Arrow in Sparrow, See in Seed
Sparrow Hawk, $13.95, and Little Brother of the Wilderness, the story of Johnny Appleseed, $9.95; both by Meridel Le Sueur, and both published by Holy Cow! Press, 1987; PO Box 3170, Mount Royal Station, Duluth, MN 55803.
Jim Perlman's celebrated Holy Cow! Press has re‑published two of Meridel Le Sueur's stories for children, both originally published during the post‑war political witch hunt era when the author could beat the blacklist by publishing stories only children might fully understand. Both stories tell the tale of freedom, true democracy, and the renewal of life and literature through nature.
Little Brother is for young readers; that is, the vocabulary is not complex but the ideas are too simple for the over‑ educate, over‑indoctrinated to comprehend. Le Sueur's Johnny Appleseed is not only a combination of Buddha and St. Francis but is in addition the model for the writer/poet who creates with no hope for immediate gain. And of course the merchants and those who see only short‑term profits laugh: "What an idea, carrying seed like a bird!" But his Buddha‑like compassion, his ability to speak with the animals, and his love of literature sustain him. While attending the wounded from a battle between Indians and whites "A bullet hit him square in the middle." He was unharmed: "He took out the big book he had in his blouse and there was the bullet gone clean through the book but it hadn't scratched his skin." Le Sueur, like any decent poet, merges message with language in a way perhaps only children, or those like Appleseed who attempt to be pure in heart, can appreciate. When Appleseed meets the frontier log‑slitter Abe Lincoln they both express their love for democracy through their language. They measure their heights and the seed planter says, "Well, I'm as tall for me as you are tall for you." Her faith in the democratic voice of genuine people might help children see the cynicism of the language of politics and commerce that assails us all. Le Sueur gives us with this short tale the bright side of the dark myth of avarice and greed that is the story of the whiteman's push ever west across the land of America. The book contains drawings by Suzy Sansom and an historical afterward about Le Sueur and Jonathan Chapman (1775‑1847), pioneer and mystic, who the children called Johnny Appleseed.
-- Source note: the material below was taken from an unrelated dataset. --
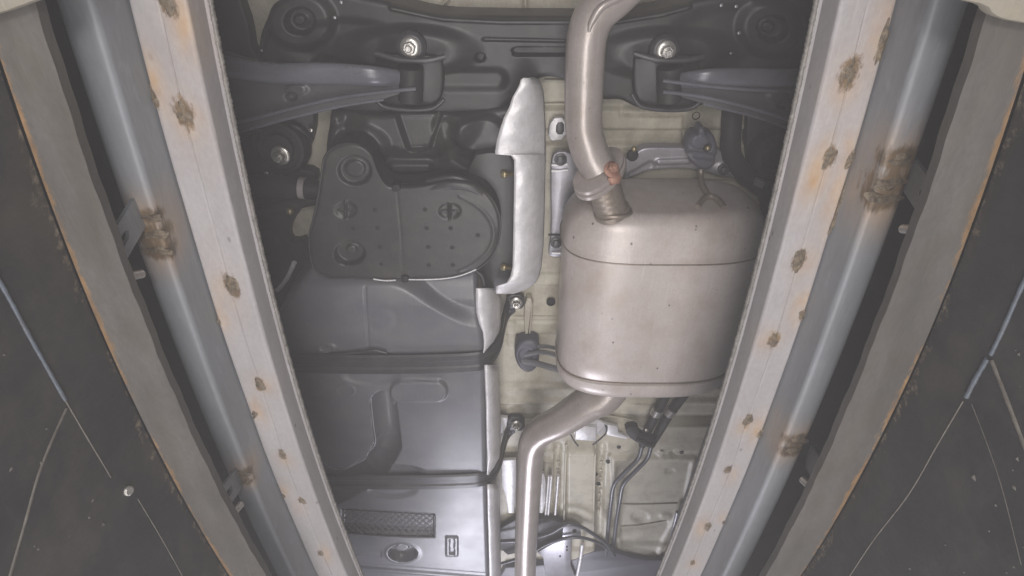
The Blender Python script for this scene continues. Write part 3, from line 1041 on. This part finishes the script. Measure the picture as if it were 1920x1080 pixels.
def rel_c(px, py):
    d = np.zeros_like(px)
    d = d + disc(px, py, 665, 320, 27, 24, .22, .008) - disc(px, py, 665, 318, 16, 13, .3, .004)
    d = d + disc(px, py, 655, 476, 25, 19, .22, .014) - disc(px, py, 657, 472, 8, 6, .4, .006)
    for x, y in ((648, 394), (843, 396)):
        d = d + disc(px, py, x, y, 16, 12, .4, .004)
        d = d - groove(px, py, [(x - 15, y), (x + 15, y)], .5, 3, .005) - groove(px, py, [(x, y - 14), (x, y + 14)], .5, 3, .006)
    d = d + groove(px, py, [(744, 356), (752, 440), (756, 520)], 0, 4, .0003)
    d = d + ring(px, py, 780, 438, 146, 84, .025, -.0015) * (px > 860)
    return d


canc = fan_panel('canister_cover', cov_px, (742, 425), .985, rel_c, 'plastic', car, 90, 12, .006, .05, 'dark plastic canister cover with two round recesses')
rod('cover_rim', [(a, b, .9895) for a, b in cov_px], .0019, 'strap', canc, 6, 8, closed=True)
rod('cover_glint', [(700, 523, .984), (722, 526, .983), (742, 525, .983)], .0017, 'shield', canc, 4, 8)  # bright metal rods stand for the highlight on the plastic lip
rod('cover_glint', [(766, 524, .983), (800, 524, .983), (835, 522, .983), (865, 516, .984), (893, 505, .986)], .0015, 'shield', canc, 6, 8)
for (a, b) in ((703, 393), (797, 393), (663, 428), (708, 427), (800, 428), (845, 428), (713, 463), (803, 463), (848, 464), (715, 495), (804, 497), (849, 497), (896, 441)):
    lathe('vent_hole', at(a, b, .985), (0, 0, -1), [(.0044, -.002), (.0044, .0004), (.0036, .0005)], 'hole', canc, 14)
plate('cover_clip', [(734, 347), (750, 347), (750, 360), (734, 360)], .978, .02, 'hole', canc, 1, .001)
plate('cover_clip', [(752, 518), (766, 518), (766, 530), (752, 530)], .980, .02, 'hole', canc, 1, .001)
rod('cover_tube', [(738, 354, 1.0), (800, 352, .995), (845, 345, .99), (890, 352, .99), (915, 375, 1.0)], .0095, 'plastic', canc, label='glossy moulded tube along the cover')
rod('cover_tube', [(800, 340, 1.0), (850, 332, .995), (888, 345, .995)], .006, 'plastic', canc)

# plain black bracket plate to the right of the canister
sidep = plate('side_bracket', [(880, 292), (925, 285), (966, 290), (972, 420), (966, 545), (930, 548), (912, 545), (905, 515), (870, 512), (860, 420)], 1.035, .03, 'plastic', car, 1, .004, label='black bracket plate beside the heat shield')
rod('bracket_rib', [(893, 508, 1.02), (905, 520, 1.015), (908, 545, 1.01)], .0048, 'plastic', sidep)
for (a, b) in ((948, 326), (947, 501)):
    p = at(a, b, 1.03)
    lathe('screw', p, (.8, -.2, -.6), [(.0075, -.006), (.0075, 0), (.005, .003), (.003, .003), (.003, .016)], 'brass', sidep, 14, 'yellow zinc screw')

# ---- pale heat shield standing beside the canister: curved sheet
hs_rows = [(146, 981, 1001), (150, 976, 1009), (158, 974, 1014), (168, 969, 1017), (182, 961, 1019), (200, 955, 1020), (220, 945, 1021), (240, 938, 1022), (262, 932, 1022), (284, 928, 1022), (289, 929, 1022), (291, 958, 1022), (300, 964, 1022), (340, 964, 1021),
           (400, 963, 1020), (460, 962, 1018), (500, 961, 1014), (518, 957, 1010), (530, 950, 1003), (536, 931, 996), (543, 930, 985), (550, 930, 962)]


def curved_sheet(name, rows, zl, zr, m, parent, nv=18, bulge=.6, label=None, th=.0025, crinkle=.002, seed=1):
    """sheet that faces down at its left edge and rolls upwards towards its right edge; rows=(py, left, right)"""
    rows = np.array(rows, float)
    ys = np.concatenate([np.linspace(rows[i, 0], rows[i + 1, 0], 5, endpoint=False) for i in range(len(rows) - 1)] + [[rows[-1, 0]]])
    l = np.interp(ys, rows[:, 0], rows[:, 1])
    r = np.interp(ys, rows[:, 0], rows[:, 2])
    rg = np.random.default_rng(seed)
    ph = rg.uniform(0, 6.28, 6)
    V, F = [], []
    for i, y in enumerate(ys):
        for k in range(nv):
            t = k / (nv - 1)
            z = zl + (zr - zl) * t ** 2.4
            z += crinkle * (math.sin(y * .045 + ph[0] + 2 * t) + .6 * math.sin(y * .11 + ph[1] + 4 * t) * math.cos(5 * t + ph[2]) + 1.1 * abs(math.sin(y * .07 + 3.1 * t + ph[3])) - .9 * abs(math.sin(y * .033 - 2.2 * t + ph[4])))
            V.append(at(l[i] + (r[i] - l[i]) * (t ** bulge), y, z))
    n = len(ys)
    for i in range(n - 1):
        for k in range(nv - 1):
            F.append([i * nv + k, i * nv + k + 1, (i + 1) * nv + k + 1, (i + 1) * nv + k])
    o = mk(name, V, F, m, parent, 60, label)
    md = o.modifiers.new('thickness', 'SOLIDIFY')
    md.thickness = th
    md.offset = 0
    return o


hs = curved_sheet('heat_shield', hs_rows, 1.0, 1.055, 'shield', car, 22, .8, 'pale aluminium heat shield with ragged upper edge', crinkle=.0014, seed=4)

# ---- fuel tank
ZK = 1.0


def rel_t(px, py):
    d = np.zeros_like(px)
    # upper bay slopes away towards the canister
    d = d + .05 * sstep((575 - py) / 70) * (0.35 + 0.65 * sstep((px - 640) / 260))
    line = 545 + 70 * sstep((px - 720) / 180)
    d = d + .022 * sstep((line - py) / 26)
    d = d + groove(px, py, [(683, 545), (688, 600), (692, 662)], 0, 4, .0022)
    d = d + ring(px, py, 612, 652, 15, 7, .22, -.004) + ring(px, py, 718, 600, 26, 22, .3, .0008)
    # emboss round the strap
    d = d + disc(px, py, 690, 668, 34, 10, .4, .005) + disc(px, py, 695, 705, 40, 12, .5, .005)
    d = d + ring(px, py, 648, 731, 17, 10, .12, -.002)
    # slot shaped raised pad
    d = d + groove(px, py, [(752, 730), (820, 730)], 17, 4, -.010)
    # dog leg channel
    gd = seg_dist(px, py, [(720, 756), (729, 832), (704, 880), (600, 934)])
    d = d + .055 * np.clip(1 - (gd / 25) ** 2, 0, 1) ** .8
    d = d + groove(px, py, [(727, 740), (731, 775)], 2, 4, -.010)
    # hand-shaped land left of the channel stays high, step under the channel
    d = d + disc(px, py, 735, 888, 46, 14, .5, .008) + disc(px, py, 735, 918, 34, 12, .5, .006)
    # pocket behind the grille
    box = sstep((px - 640) / 4) * sstep((816 - px) / 4) * sstep((py - (953 + (px - 640) * .06)) / 3) * sstep(((999 + 9 * np.sin((px - 640) / 176 * 1.57)) - py) / 3)
    d = d + .014 * box
    # cup
    d = d + disc(px, py, 755, 1037, 24, 13, .18, .02) - disc(px, py, 752, 1031, 12, 7, .4, .012) + ring(px, py, 755, 1037, 30, 16.5, .12, -.002)
    # raised tag
    tg = sstep((px - 835) / 3) * sstep((860 - px) / 3) * sstep((py - 1004) / 3) * sstep((1043 - py) / 3)
    d = d - .004 * tg + .006 * sstep((px - 842) / 2) * sstep((853 - px) / 2) * sstep((py - 1008) / 2) * sstep((1039 - py) / 2)
    # cast lettering strip
    st = sstep((px - 650) / 2) * sstep((716 - px) / 2) * sstep((py - (1026 + (px - 650) * .1)) / 2) * sstep((1039 + (px - 650) * .1 - py) / 2)
    d = d + .0012 * st
    # steps at the far end
    d = d + .010 * sstep((py - (1056 + (px - 680) * .08)) / 4) - .004 * sstep((py - (1066 + (px - 680) * .08)) / 4) + .006 * sstep((py - (1073 + (px - 680) * .08)) / 3)
    # broad sag
    d = d - .006 * np.sin(np.clip((py - 700) / 200, 0, 1) * math.pi) * np.sin(np.clip((px - 560) / 350, 0, 1) * math.pi)
    return d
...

Sparrow Hawk tells the story of two youths, the Indian Sparrow Hawk and his white friend Huck, living along the Mississippi in 1832 in the heart of the heart of the country. This story might be considered a continuation of that planted by Johnny Appleseed. It ends in tragedy, but there is the hope, the essential optimism of the writer, that the message of resurrection, the essential optimism of the fruit of the earth, will triumph. The story is as much about the value of corn, economic and spiritual, as it is about the two boys' friendship. Le Sueur sings the song of the corn plant, establishing in a simple story about and for the young the corn plant as symbol for true democracy. We need to remember that it was the Indian nations that provided Benjamin Franklin and Thomas Jefferson with their model for democratic government not the Greek model adopted by the slave holding south. And we need to remember that the corn plant is nature's model for such organization, not the corn plant as we know it homogenized to grow to a standard height to accommodate the machinery to harvest it, but the corn plant as cultivated by the Indians so that it adapts to every growing condition and with kernels of all colors, white, red, black, yellow. Sparrow Hawk is a treasure, a tale of good and of evil; in short, a genuine story. The book is illustrated by Robert Desjarlait, with a forward by Vine Deloria, Jr. Praised by the New York Times upon first publication, the book needs to be praised again as we pass the story on to our own children. It belongs in all schools and library, and in our own homes.